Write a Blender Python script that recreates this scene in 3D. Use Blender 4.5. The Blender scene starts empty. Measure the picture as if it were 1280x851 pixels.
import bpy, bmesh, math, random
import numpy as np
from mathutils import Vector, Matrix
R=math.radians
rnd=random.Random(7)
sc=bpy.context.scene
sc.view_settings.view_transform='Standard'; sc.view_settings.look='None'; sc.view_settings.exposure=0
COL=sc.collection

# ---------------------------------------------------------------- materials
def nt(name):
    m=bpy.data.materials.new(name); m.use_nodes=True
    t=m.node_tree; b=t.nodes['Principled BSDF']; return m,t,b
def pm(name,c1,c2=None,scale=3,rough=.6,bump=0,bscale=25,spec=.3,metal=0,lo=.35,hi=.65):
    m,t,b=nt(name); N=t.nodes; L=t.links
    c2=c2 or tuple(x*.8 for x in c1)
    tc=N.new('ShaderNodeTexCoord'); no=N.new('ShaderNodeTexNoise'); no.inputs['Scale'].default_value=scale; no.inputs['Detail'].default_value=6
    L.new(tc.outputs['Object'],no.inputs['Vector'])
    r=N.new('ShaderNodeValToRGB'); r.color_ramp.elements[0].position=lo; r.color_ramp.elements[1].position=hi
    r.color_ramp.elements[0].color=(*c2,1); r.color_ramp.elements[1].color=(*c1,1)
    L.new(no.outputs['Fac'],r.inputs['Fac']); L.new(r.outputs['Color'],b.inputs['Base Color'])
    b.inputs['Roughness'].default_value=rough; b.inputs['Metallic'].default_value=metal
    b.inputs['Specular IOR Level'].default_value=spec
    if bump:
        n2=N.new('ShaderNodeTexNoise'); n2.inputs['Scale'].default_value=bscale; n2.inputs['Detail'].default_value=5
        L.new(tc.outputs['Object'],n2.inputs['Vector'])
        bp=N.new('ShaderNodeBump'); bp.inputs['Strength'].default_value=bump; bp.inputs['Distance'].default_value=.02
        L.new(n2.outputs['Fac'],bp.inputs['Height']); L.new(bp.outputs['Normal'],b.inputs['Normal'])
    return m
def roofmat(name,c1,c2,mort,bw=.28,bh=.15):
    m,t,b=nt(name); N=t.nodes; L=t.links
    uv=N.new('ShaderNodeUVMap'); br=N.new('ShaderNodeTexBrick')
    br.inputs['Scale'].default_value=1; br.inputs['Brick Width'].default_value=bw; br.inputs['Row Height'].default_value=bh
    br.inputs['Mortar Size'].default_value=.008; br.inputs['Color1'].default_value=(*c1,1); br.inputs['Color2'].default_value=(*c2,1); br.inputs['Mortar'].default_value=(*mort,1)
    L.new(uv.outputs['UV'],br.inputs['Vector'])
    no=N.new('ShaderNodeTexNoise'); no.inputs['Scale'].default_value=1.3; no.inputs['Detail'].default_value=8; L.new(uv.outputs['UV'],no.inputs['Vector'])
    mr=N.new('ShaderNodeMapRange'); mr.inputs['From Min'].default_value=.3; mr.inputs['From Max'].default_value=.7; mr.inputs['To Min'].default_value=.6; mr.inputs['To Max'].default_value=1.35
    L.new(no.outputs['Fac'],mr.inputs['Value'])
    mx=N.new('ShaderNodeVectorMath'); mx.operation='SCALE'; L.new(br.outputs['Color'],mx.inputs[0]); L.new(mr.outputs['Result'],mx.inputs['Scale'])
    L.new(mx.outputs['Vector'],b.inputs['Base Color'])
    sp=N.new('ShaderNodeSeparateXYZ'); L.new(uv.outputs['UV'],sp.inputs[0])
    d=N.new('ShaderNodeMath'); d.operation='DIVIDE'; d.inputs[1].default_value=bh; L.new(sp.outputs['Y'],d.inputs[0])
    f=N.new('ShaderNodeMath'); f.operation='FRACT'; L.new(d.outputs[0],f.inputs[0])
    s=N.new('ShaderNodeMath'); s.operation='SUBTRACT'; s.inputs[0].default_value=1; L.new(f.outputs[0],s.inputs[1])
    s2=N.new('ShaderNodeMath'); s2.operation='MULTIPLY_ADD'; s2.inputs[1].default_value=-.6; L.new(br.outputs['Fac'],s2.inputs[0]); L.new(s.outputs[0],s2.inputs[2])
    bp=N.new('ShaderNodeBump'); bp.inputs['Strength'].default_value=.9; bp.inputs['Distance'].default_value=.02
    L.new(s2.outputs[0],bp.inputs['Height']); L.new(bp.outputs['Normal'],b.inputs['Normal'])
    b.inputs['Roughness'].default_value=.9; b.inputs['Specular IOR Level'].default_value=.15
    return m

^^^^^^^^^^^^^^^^

> _REQUIREMENT_: Pull out all lines containing "scene".

> _OUTPUT FOR THIS TASK_:
Write a Blender Python script that recreates this scene in 3D. Use Blender 4.5. The Blender scene starts empty. Measure the picture as if it were 1280x851 pixels.
sc=bpy.context.scene